-- START Stored data --

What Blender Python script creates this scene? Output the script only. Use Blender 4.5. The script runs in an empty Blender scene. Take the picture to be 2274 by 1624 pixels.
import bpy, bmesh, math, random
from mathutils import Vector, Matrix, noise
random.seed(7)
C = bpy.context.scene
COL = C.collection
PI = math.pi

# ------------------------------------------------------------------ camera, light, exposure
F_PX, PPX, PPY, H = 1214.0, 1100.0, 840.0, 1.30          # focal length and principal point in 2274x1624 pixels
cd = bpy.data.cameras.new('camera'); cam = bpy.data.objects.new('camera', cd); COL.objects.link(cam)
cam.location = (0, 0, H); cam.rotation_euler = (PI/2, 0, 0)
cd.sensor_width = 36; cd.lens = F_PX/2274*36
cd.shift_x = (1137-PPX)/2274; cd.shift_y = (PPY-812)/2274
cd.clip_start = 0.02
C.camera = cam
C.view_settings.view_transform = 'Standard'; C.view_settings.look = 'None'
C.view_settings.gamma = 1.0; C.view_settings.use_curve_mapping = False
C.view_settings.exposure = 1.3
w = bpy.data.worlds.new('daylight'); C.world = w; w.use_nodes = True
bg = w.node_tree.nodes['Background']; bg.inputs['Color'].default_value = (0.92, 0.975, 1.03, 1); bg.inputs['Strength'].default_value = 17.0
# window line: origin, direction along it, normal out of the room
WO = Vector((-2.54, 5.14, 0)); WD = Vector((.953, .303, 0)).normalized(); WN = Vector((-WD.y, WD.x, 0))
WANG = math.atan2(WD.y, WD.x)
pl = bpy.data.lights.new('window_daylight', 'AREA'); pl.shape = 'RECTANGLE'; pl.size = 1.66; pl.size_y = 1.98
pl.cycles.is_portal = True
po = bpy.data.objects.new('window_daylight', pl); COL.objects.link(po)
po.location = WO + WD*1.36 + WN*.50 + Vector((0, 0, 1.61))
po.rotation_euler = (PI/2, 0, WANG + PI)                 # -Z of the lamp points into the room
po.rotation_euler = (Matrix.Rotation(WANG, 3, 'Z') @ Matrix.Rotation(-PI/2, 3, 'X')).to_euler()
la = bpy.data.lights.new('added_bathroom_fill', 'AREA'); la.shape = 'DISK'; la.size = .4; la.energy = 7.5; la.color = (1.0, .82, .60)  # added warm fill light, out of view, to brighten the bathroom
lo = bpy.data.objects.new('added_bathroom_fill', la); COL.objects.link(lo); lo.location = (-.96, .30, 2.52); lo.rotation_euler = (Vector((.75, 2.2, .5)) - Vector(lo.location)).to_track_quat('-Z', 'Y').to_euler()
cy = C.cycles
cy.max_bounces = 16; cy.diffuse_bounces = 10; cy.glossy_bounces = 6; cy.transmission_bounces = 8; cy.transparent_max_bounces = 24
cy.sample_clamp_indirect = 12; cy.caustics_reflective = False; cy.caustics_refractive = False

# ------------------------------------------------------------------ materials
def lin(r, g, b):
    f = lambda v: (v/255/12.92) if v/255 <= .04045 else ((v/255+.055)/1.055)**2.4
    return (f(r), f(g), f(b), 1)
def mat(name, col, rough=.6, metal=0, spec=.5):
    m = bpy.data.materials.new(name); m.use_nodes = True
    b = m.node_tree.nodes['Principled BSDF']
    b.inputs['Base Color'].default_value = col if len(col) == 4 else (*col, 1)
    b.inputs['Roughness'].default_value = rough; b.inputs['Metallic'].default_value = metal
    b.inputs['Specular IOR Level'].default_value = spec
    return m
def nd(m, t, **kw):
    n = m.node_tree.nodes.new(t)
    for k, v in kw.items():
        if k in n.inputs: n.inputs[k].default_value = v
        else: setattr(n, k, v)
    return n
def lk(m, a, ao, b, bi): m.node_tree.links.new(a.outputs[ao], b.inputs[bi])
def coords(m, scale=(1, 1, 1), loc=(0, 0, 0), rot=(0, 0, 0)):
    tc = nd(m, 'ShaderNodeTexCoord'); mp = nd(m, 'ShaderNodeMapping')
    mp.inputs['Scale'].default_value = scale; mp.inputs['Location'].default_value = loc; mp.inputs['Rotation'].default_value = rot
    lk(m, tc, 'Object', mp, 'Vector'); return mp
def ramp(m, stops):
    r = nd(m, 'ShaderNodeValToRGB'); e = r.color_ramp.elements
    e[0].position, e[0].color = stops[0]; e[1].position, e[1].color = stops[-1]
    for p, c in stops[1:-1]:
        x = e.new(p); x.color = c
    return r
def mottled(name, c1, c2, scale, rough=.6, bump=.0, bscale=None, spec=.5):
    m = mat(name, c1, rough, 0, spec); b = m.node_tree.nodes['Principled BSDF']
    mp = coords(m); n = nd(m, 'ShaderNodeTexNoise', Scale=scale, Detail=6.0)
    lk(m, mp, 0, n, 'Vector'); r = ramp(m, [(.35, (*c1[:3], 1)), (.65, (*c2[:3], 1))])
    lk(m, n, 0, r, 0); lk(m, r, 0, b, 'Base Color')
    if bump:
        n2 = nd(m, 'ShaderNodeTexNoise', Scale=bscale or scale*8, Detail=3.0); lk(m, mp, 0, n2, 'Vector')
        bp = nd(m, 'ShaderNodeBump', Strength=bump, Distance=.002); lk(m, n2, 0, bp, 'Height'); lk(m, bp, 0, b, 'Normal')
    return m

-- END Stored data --

## [Given task]
Copy out the whole listing, exactly as written.

## [Answer in full]
What Blender Python script creates this scene? Output the script only. Use Blender 4.5. The script runs in an empty Blender scene. Take the picture to be 2274 by 1624 pixels.
import bpy, bmesh, math, random
from mathutils import Vector, Matrix, noise
random.seed(7)
C = bpy.context.scene
COL = C.collection
PI = math.pi

# ------------------------------------------------------------------ camera, light, exposure
F_PX, PPX, PPY, H = 1214.0, 1100.0, 840.0, 1.30          # focal length and principal point in 2274x1624 pixels
cd = bpy.data.cameras.new('camera'); cam = bpy.data.objects.new('camera', cd); COL.objects.link(cam)
cam.location = (0, 0, H); cam.rotation_euler = (PI/2, 0, 0)
cd.sensor_width = 36; cd.lens = F_PX/2274*36
cd.shift_x = (1137-PPX)/2274; cd.shift_y = (PPY-812)/2274
cd.clip_start = 0.02
C.camera = cam
C.view_settings.view_transform = 'Standard'; C.view_settings.look = 'None'
C.view_settings.gamma = 1.0; C.view_settings.use_curve_mapping = False
C.view_settings.exposure = 1.3
w = bpy.data.worlds.new('daylight'); C.world = w; w.use_nodes = True
bg = w.node_tree.nodes['Background']; bg.inputs['Color'].default_value = (0.92, 0.975, 1.03, 1); bg.inputs['Strength'].default_value = 17.0
# window line: origin, direction along it, normal out of the room
WO = Vector((-2.54, 5.14, 0)); WD = Vector((.953, .303, 0)).normalized(); WN = Vector((-WD.y, WD.x, 0))
WANG = math.atan2(WD.y, WD.x)
pl = bpy.data.lights.new('window_daylight', 'AREA'); pl.shape = 'RECTANGLE'; pl.size = 1.66; pl.size_y = 1.98
pl.cycles.is_portal = True
po = bpy.data.objects.new('window_daylight', pl); COL.objects.link(po)
po.location = WO + WD*1.36 + WN*.50 + Vector((0, 0, 1.61))
po.rotation_euler = (PI/2, 0, WANG + PI)                 # -Z of the lamp points into the room
po.rotation_euler = (Matrix.Rotation(WANG, 3, 'Z') @ Matrix.Rotation(-PI/2, 3, 'X')).to_euler()
la = bpy.data.lights.new('added_bathroom_fill', 'AREA'); la.shape = 'DISK'; la.size = .4; la.energy = 7.5; la.color = (1.0, .82, .60)  # added warm fill light, out of view, to brighten the bathroom
lo = bpy.data.objects.new('added_bathroom_fill', la); COL.objects.link(lo); lo.location = (-.96, .30, 2.52); lo.rotation_euler = (Vector((.75, 2.2, .5)) - Vector(lo.location)).to_track_quat('-Z', 'Y').to_euler()
cy = C.cycles
cy.max_bounces = 16; cy.diffuse_bounces = 10; cy.glossy_bounces = 6; cy.transmission_bounces = 8; cy.transparent_max_bounces = 24
cy.sample_clamp_indirect = 12; cy.caustics_reflective = False; cy.caustics_refractive = False

# ------------------------------------------------------------------ materials
def lin(r, g, b):
    f = lambda v: (v/255/12.92) if v/255 <= .04045 else ((v/255+.055)/1.055)**2.4
    return (f(r), f(g), f(b), 1)
def mat(name, col, rough=.6, metal=0, spec=.5):
    m = bpy.data.materials.new(name); m.use_nodes = True
    b = m.node_tree.nodes['Principled BSDF']
    b.inputs['Base Color'].default_value = col if len(col) == 4 else (*col, 1)
    b.inputs['Roughness'].default_value = rough; b.inputs['Metallic'].default_value = metal
    b.inputs['Specular IOR Level'].default_value = spec
    return m
def nd(m, t, **kw):
    n = m.node_tree.nodes.new(t)
    for k, v in kw.items():
        if k in n.inputs: n.inputs[k].default_value = v
        else: setattr(n, k, v)
    return n
def lk(m, a, ao, b, bi): m.node_tree.links.new(a.outputs[ao], b.inputs[bi])
def coords(m, scale=(1, 1, 1), loc=(0, 0, 0), rot=(0, 0, 0)):
    tc = nd(m, 'ShaderNodeTexCoord'); mp = nd(m, 'ShaderNodeMapping')
    mp.inputs['Scale'].default_value = scale; mp.inputs['Location'].default_value = loc; mp.inputs['Rotation'].default_value = rot
    lk(m, tc, 'Object', mp, 'Vector'); return mp
def ramp(m, stops):
    r = nd(m, 'ShaderNodeValToRGB'); e = r.color_ramp.elements
    e[0].position, e[0].color = stops[0]; e[1].position, e[1].color = stops[-1]
    for p, c in stops[1:-1]:
        x = e.new(p); x.color = c
    return r
def mottled(name, c1, c2, scale, rough=.6, bump=.0, bscale=None, spec=.5):
    m = mat(name, c1, rough, 0, spec); b = m.node_tree.nodes['Principled BSDF']
    mp = coords(m); n = nd(m, 'ShaderNodeTexNoise', Scale=scale, Detail=6.0)
    lk(m, mp, 0, n, 'Vector'); r = ramp(m, [(.35, (*c1[:3], 1)), (.65, (*c2[:3], 1))])
    lk(m, n, 0, r, 0); lk(m, r, 0, b, 'Base Color')
    if bump:
        n2 = nd(m, 'ShaderNodeTexNoise', Scale=bscale or scale*8, Detail=3.0); lk(m, mp, 0, n2, 'Vector')
        bp = nd(m, 'ShaderNodeBump', Strength=bump, Distance=.002); lk(m, n2, 0, bp, 'Height'); lk(m, bp, 0, b, 'Normal')
    return m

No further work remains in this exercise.